--- Given exercise ---
Pictures aside, write out every record exactly as it appears.

--- Entries with scene source code ---

-----

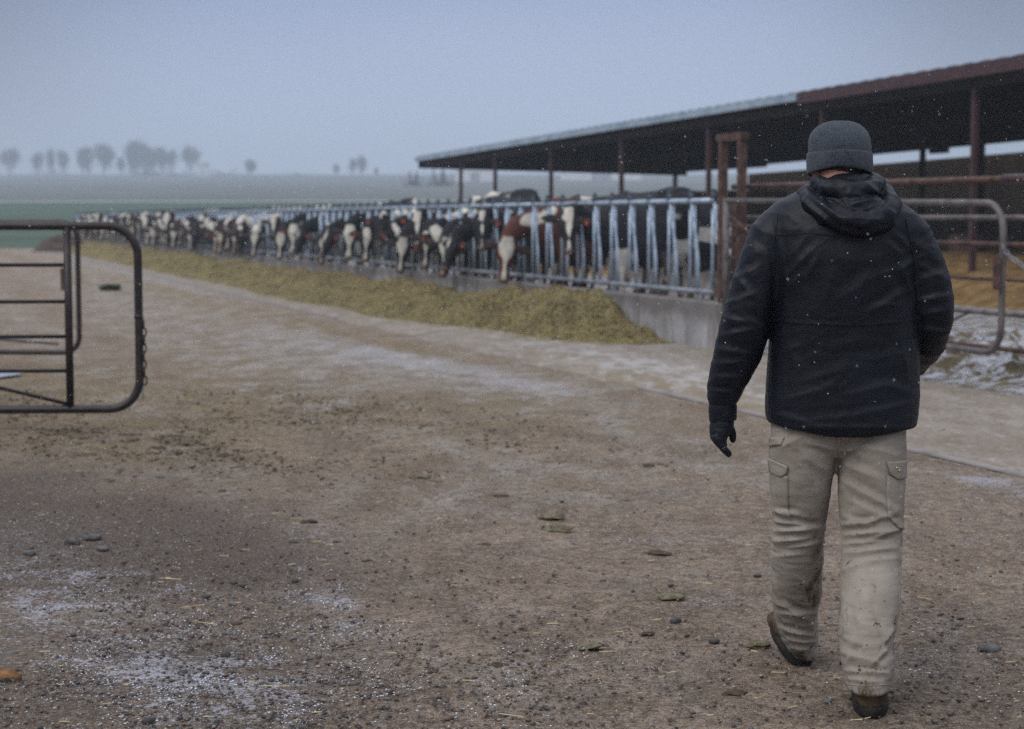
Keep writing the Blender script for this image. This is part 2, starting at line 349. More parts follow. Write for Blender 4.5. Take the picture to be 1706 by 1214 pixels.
def make_ground():
    aF = np.radians(np.linspace(-20, 20, 560)); aB = np.radians(np.linspace(20, 340, 70))[1:-1]
    ang = np.concatenate([aF, aB]); na = len(ang)
    r = [.4]
    while r[-1] < 4.2: r.append(r[-1]*1.25)
    r[-1] = 4.2
    while r[-1] < 26: r.append(r[-1]*1.0042)
    while r[-1] < 2700: r.append(r[-1]*1.018)
    r = np.array(r); nr = len(r)
    R, G = np.meshgrid(r, ang, indexing='ij')
    X = (R*np.sin(G)).ravel(); Y = (R*np.cos(G)).ravel()
    P = np.stack([X, Y, np.zeros_like(X)], 1)
    s = X*DV.x+Y*DV.y; p = X*NV.x+Y*NV.y
    z = terrain(X, Y)
    near = np.exp(-np.maximum(R.ravel()-8, 0)/14)
    px, py = proj(np.stack([X, Y, z], 1)); ahead = Y > 3
    SP = np.stack([s*.5, p*2.2, z*0], 1)
    dirt = (fbm(P, 1.1, 3, 3)*.012+fbm(SP, 1.0, 9, 3)*.012+fbm(P, 9, 5, 3)*.0055)*near+fbm(P, 35, 6, 2)*.0022*near
    inpen = smooth(FP+.0, FP+.5, p)*smooth(S0+3, S0-1, s)
    apr = (p > YP) & (p < FP+.2)
    roughz = (np.abs(fbm(P, 3.2, 41, 4))*.30+fbm(P, .7, 42, 2)*.05)*smooth(.3, 1.2, p-FP)*smooth(S0+2, S0-1, s)
    z2 = z+np.where(apr, fbm(P, 1.0, 9, 2)*.002, dirt)*np.where(Y < 92, 1, 0)+roughz*(Y < 90)
    ppx, ppy = px, py
    litz = np.exp(-((ppx-210)/330)**2-((ppy-700)/70)**2)*(Y > 4)
    z2 = z2+litz*(np.abs(fbm(P, 4.5, 91, 4))*.045+fbm(P, 22, 92, 2)*.010)*(Y < 30)
    bank = smooth(9.0, 13.5, p-FP)*(.35+.2*fbm(P, .6, 77, 3))*smooth(95, 80, Y)*smooth(-10, 0, s)
    z2 = z2+np.where(Y < 92, bank, 0)
    P[:, 2] = z2
    wob = fbm(P, .9, 12, 4)*1.0
    w1 = fbm(P, 2.5, 31, 3)
    g = lambda *a: blob(px, py, *a)
    darkish = g(20, 870, 360, 100, .10)*1.2+g(330, 900, 300, 70, .15)*.7+g(60, 1140, 430, 150)*.85+g(480, 1100, 180, 80)*.45+g(1650, 1180, 160, 80)*.4
    darkish = np.clip(darkish*(1+.5*wob), 0, 1)*ahead
    lit = g(190, 705, 330, 62, .06)*1.5+g(60, 650, 250, 50)*.8+g(560, 680, 260, 30, .12)*.7+g(870, 690, 300, 30, .1)*.5+g(330, 500, 330, 14, .24)*.7+g(600, 560, 300, 12, .22)*.8+g(1150, 650, 240, 22, .2)*.8+g(760, 640, 260, 20, .1)*.5+g(700, 770, 160, 14)*.35
    lit = np.clip(lit*(1+.7*wob)+.10, 0, 1)*ahead
    pale = g(330, 560, 240, 55, .2)*.9+g(700, 620, 330, 38, .15)*1.3+g(430, 640, 160, 30, .1)+g(1150, 610, 240, 40, .2)*1.2+g(760, 820, 260, 60)*.45+g(240, 470, 200, 40, .25)*.9+g(1120, 760, 200, 40)*.5
    trk = sum(a_*np.exp(-((p-p0+.10*np.sin(s*.21+p0))/w_)**2) for p0, w_, a_ in ((5.0, .35, 1), (3.3, .30, .8), (1.6, .32, .9), (-.4, .3, .7), (-2.2, .35, .6), (4.2, .2, -.8), (2.4, .25, -.9), (.6, .3, -.9)))*smooth(7, 13, s)*.55
    pale = np.clip((pale+trk)*(1+.5*wob), 0, 1)*ahead
    fr = g(190, 1030, 380, 140, .45)*.72+g(430, 1150, 380, 100, .1)*.62+g(40, 1000, 120, 70)*.4+g(560, 1010, 130, 60, .6)*.75+g(1130, 905, 200, 18, .02)*.8+g(880, 1120, 160, 55)*.55+g(1180, 1000, 60, 20)*.8+g(820, 640, 300, 30, .1)*1.3+g(1100, 620, 240, 24, .2)*1.5+g(700, 600, 220, 16, .2)*1.3+g(450, 570, 200, 30, .2)*.8+g(1620, 800, 220, 20, .2)*1.3+g(1620, 880, 200, 40)*.7+g(1080, 960, 260, 20)*.5+g(1650, 1080, 200, 80)*.55+g(640, 880, 260, 30)*.35+g(520, 880, 120, 30, .3)*.5
    fr = np.clip(fr*(1+.6*w1), 0, 1.7)*ahead
    fr = fr*(1-.35*np.clip(lit, 0, 1))
    frl = smooth(.55, .1, np.abs(p-(YP-.25)+.1*wob))*smooth(24, 40, s)*1.0       # snow lying along the apron's edge
    fr = np.maximum(fr, frl)
    ai = np.arange(na); J = (ai+1) % na
    i0 = (np.arange(nr-1)[:, None]*na); F = np.stack([i0+ai, i0+J, i0+na+J, i0+na+ai], -1).reshape(-1, 4)[:, ::-1]
    fc = F.mean(1)
    fs = s[F].mean(1); fp = p[F].mean(1); fy = Y[F].mean(1); fx = X[F].mean(1)
    tt = fy-93+.02*fx
    k1 = tt < 0
    isapr = k1 & (fp > YP+.06*np.sin(fs*3.1)) & (fp < FP+.12)
    israf = k1 & (fp >= FP+.12)
    green = (tt >= 0) & (fy < 300+fx*.08)
    far = (tt >= 0) & ~green
    for nm, mask, mt in (('ground', k1 & ~isapr & ~israf, 'ground'), ('concrete_apron', isapr, 'apron'), ('pen_ground', israf, 'rough'), ('green_field', green, 'field1'), ('stubble_field', far, 'field2')):
        f = F[mask]; u, inv = np.unique(f, return_inverse=True); f = inv.reshape(-1, 4)
        me = bpy.data.meshes.new(nm); me.vertices.add(len(u)); me.vertices.foreach_set('co', P[u].ravel())
        me.loops.add(f.size); me.loops.foreach_set('vertex_index', f.ravel().astype(np.int32))
        me.polygons.add(len(f)); me.polygons.foreach_set('loop_start', (np.arange(len(f))*4).astype(np.int32)); me.polygons.foreach_set('loop_total', np.full(len(f), 4, np.int32))
        me.update(calc_edges=True); me.validate()
        if nm in ('ground', 'concrete_apron'):
            for an, av in (('darkish', darkish), ('litter', lit), ('pale', pale), ('frost', fr), ('far', smooth(900, 700, py)*ahead)): attr(me, an, av[u])
        o = link(nm, me, M[mt]); tag(o, kind='structure')
make_ground()
def gz(x, y): return float(terrain(np.array([x]), np.array([y]))[0])
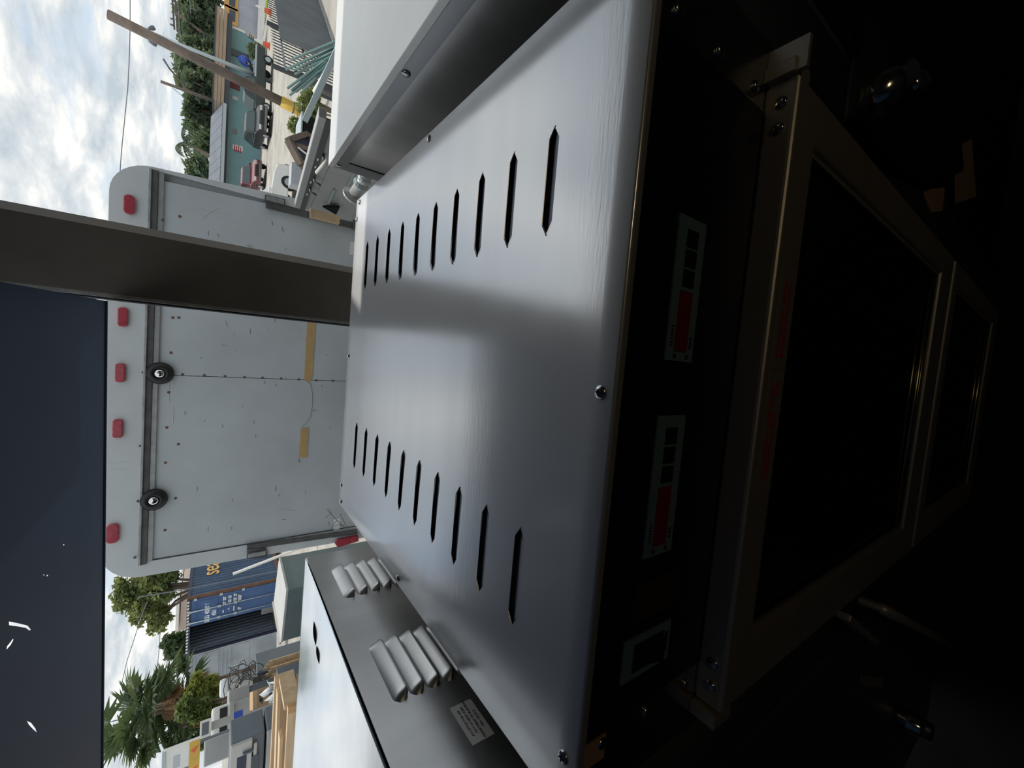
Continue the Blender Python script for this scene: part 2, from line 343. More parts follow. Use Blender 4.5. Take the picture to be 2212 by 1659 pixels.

-----

--- Problem solution ---
Keep writing the Blender script for this image. This is part 2, starting at line 349. More parts follow. Write for Blender 4.5. Take the picture to be 1706 by 1214 pixels.
def make_ground():
    aF = np.radians(np.linspace(-20, 20, 560)); aB = np.radians(np.linspace(20, 340, 70))[1:-1]
    ang = np.concatenate([aF, aB]); na = len(ang)
    r = [.4]
    while r[-1] < 4.2: r.append(r[-1]*1.25)
    r[-1] = 4.2
    while r[-1] < 26: r.append(r[-1]*1.0042)
    while r[-1] < 2700: r.append(r[-1]*1.018)
    r = np.array(r); nr = len(r)
    R, G = np.meshgrid(r, ang, indexing='ij')
    X = (R*np.sin(G)).ravel(); Y = (R*np.cos(G)).ravel()
    P = np.stack([X, Y, np.zeros_like(X)], 1)
    s = X*DV.x+Y*DV.y; p = X*NV.x+Y*NV.y
    z = terrain(X, Y)
    near = np.exp(-np.maximum(R.ravel()-8, 0)/14)
    px, py = proj(np.stack([X, Y, z], 1)); ahead = Y > 3
    SP = np.stack([s*.5, p*2.2, z*0], 1)
    dirt = (fbm(P, 1.1, 3, 3)*.012+fbm(SP, 1.0, 9, 3)*.012+fbm(P, 9, 5, 3)*.0055)*near+fbm(P, 35, 6, 2)*.0022*near
    inpen = smooth(FP+.0, FP+.5, p)*smooth(S0+3, S0-1, s)
    apr = (p > YP) & (p < FP+.2)
    roughz = (np.abs(fbm(P, 3.2, 41, 4))*.30+fbm(P, .7, 42, 2)*.05)*smooth(.3, 1.2, p-FP)*smooth(S0+2, S0-1, s)
    z2 = z+np.where(apr, fbm(P, 1.0, 9, 2)*.002, dirt)*np.where(Y < 92, 1, 0)+roughz*(Y < 90)
    ppx, ppy = px, py
    litz = np.exp(-((ppx-210)/330)**2-((ppy-700)/70)**2)*(Y > 4)
    z2 = z2+litz*(np.abs(fbm(P, 4.5, 91, 4))*.045+fbm(P, 22, 92, 2)*.010)*(Y < 30)
    bank = smooth(9.0, 13.5, p-FP)*(.35+.2*fbm(P, .6, 77, 3))*smooth(95, 80, Y)*smooth(-10, 0, s)
    z2 = z2+np.where(Y < 92, bank, 0)
    P[:, 2] = z2
    wob = fbm(P, .9, 12, 4)*1.0
    w1 = fbm(P, 2.5, 31, 3)
    g = lambda *a: blob(px, py, *a)
    darkish = g(20, 870, 360, 100, .10)*1.2+g(330, 900, 300, 70, .15)*.7+g(60, 1140, 430, 150)*.85+g(480, 1100, 180, 80)*.45+g(1650, 1180, 160, 80)*.4
    darkish = np.clip(darkish*(1+.5*wob), 0, 1)*ahead
    lit = g(190, 705, 330, 62, .06)*1.5+g(60, 650, 250, 50)*.8+g(560, 680, 260, 30, .12)*.7+g(870, 690, 300, 30, .1)*.5+g(330, 500, 330, 14, .24)*.7+g(600, 560, 300, 12, .22)*.8+g(1150, 650, 240, 22, .2)*.8+g(760, 640, 260, 20, .1)*.5+g(700, 770, 160, 14)*.35
    lit = np.clip(lit*(1+.7*wob)+.10, 0, 1)*ahead
    pale = g(330, 560, 240, 55, .2)*.9+g(700, 620, 330, 38, .15)*1.3+g(430, 640, 160, 30, .1)+g(1150, 610, 240, 40, .2)*1.2+g(760, 820, 260, 60)*.45+g(240, 470, 200, 40, .25)*.9+g(1120, 760, 200, 40)*.5
    trk = sum(a_*np.exp(-((p-p0+.10*np.sin(s*.21+p0))/w_)**2) for p0, w_, a_ in ((5.0, .35, 1), (3.3, .30, .8), (1.6, .32, .9), (-.4, .3, .7), (-2.2, .35, .6), (4.2, .2, -.8), (2.4, .25, -.9), (.6, .3, -.9)))*smooth(7, 13, s)*.55
    pale = np.clip((pale+trk)*(1+.5*wob), 0, 1)*ahead
    fr = g(190, 1030, 380, 140, .45)*.72+g(430, 1150, 380, 100, .1)*.62+g(40, 1000, 120, 70)*.4+g(560, 1010, 130, 60, .6)*.75+g(1130, 905, 200, 18, .02)*.8+g(880, 1120, 160, 55)*.55+g(1180, 1000, 60, 20)*.8+g(820, 640, 300, 30, .1)*1.3+g(1100, 620, 240, 24, .2)*1.5+g(700, 600, 220, 16, .2)*1.3+g(450, 570, 200, 30, .2)*.8+g(1620, 800, 220, 20, .2)*1.3+g(1620, 880, 200, 40)*.7+g(1080, 960, 260, 20)*.5+g(1650, 1080, 200, 80)*.55+g(640, 880, 260, 30)*.35+g(520, 880, 120, 30, .3)*.5
    fr = np.clip(fr*(1+.6*w1), 0, 1.7)*ahead
    fr = fr*(1-.35*np.clip(lit, 0, 1))
    frl = smooth(.55, .1, np.abs(p-(YP-.25)+.1*wob))*smooth(24, 40, s)*1.0       # snow lying along the apron's edge
    fr = np.maximum(fr, frl)
    ai = np.arange(na); J = (ai+1) % na
    i0 = (np.arange(nr-1)[:, None]*na); F = np.stack([i0+ai, i0+J, i0+na+J, i0+na+ai], -1).reshape(-1, 4)[:, ::-1]
    fc = F.mean(1)
    fs = s[F].mean(1); fp = p[F].mean(1); fy = Y[F].mean(1); fx = X[F].mean(1)
    tt = fy-93+.02*fx
    k1 = tt < 0
    isapr = k1 & (fp > YP+.06*np.sin(fs*3.1)) & (fp < FP+.12)
    israf = k1 & (fp >= FP+.12)
    green = (tt >= 0) & (fy < 300+fx*.08)
    far = (tt >= 0) & ~green
    for nm, mask, mt in (('ground', k1 & ~isapr & ~israf, 'ground'), ('concrete_apron', isapr, 'apron'), ('pen_ground', israf, 'rough'), ('green_field', green, 'field1'), ('stubble_field', far, 'field2')):
        f = F[mask]; u, inv = np.unique(f, return_inverse=True); f = inv.reshape(-1, 4)
        me = bpy.data.meshes.new(nm); me.vertices.add(len(u)); me.vertices.foreach_set('co', P[u].ravel())
        me.loops.add(f.size); me.loops.foreach_set('vertex_index', f.ravel().astype(np.int32))
        me.polygons.add(len(f)); me.polygons.foreach_set('loop_start', (np.arange(len(f))*4).astype(np.int32)); me.polygons.foreach_set('loop_total', np.full(len(f), 4, np.int32))
        me.update(calc_edges=True); me.validate()
        if nm in ('ground', 'concrete_apron'):
            for an, av in (('darkish', darkish), ('litter', lit), ('pale', pale), ('frost', fr), ('far', smooth(900, 700, py)*ahead)): attr(me, an, av[u])
        o = link(nm, me, M[mt]); tag(o, kind='structure')
make_ground()
def gz(x, y): return float(terrain(np.array([x]), np.array([y]))[0])
Continue the Blender Python script for this scene: part 2, from line 343. More parts follow. Use Blender 4.5. Take the picture to be 2212 by 1659 pixels.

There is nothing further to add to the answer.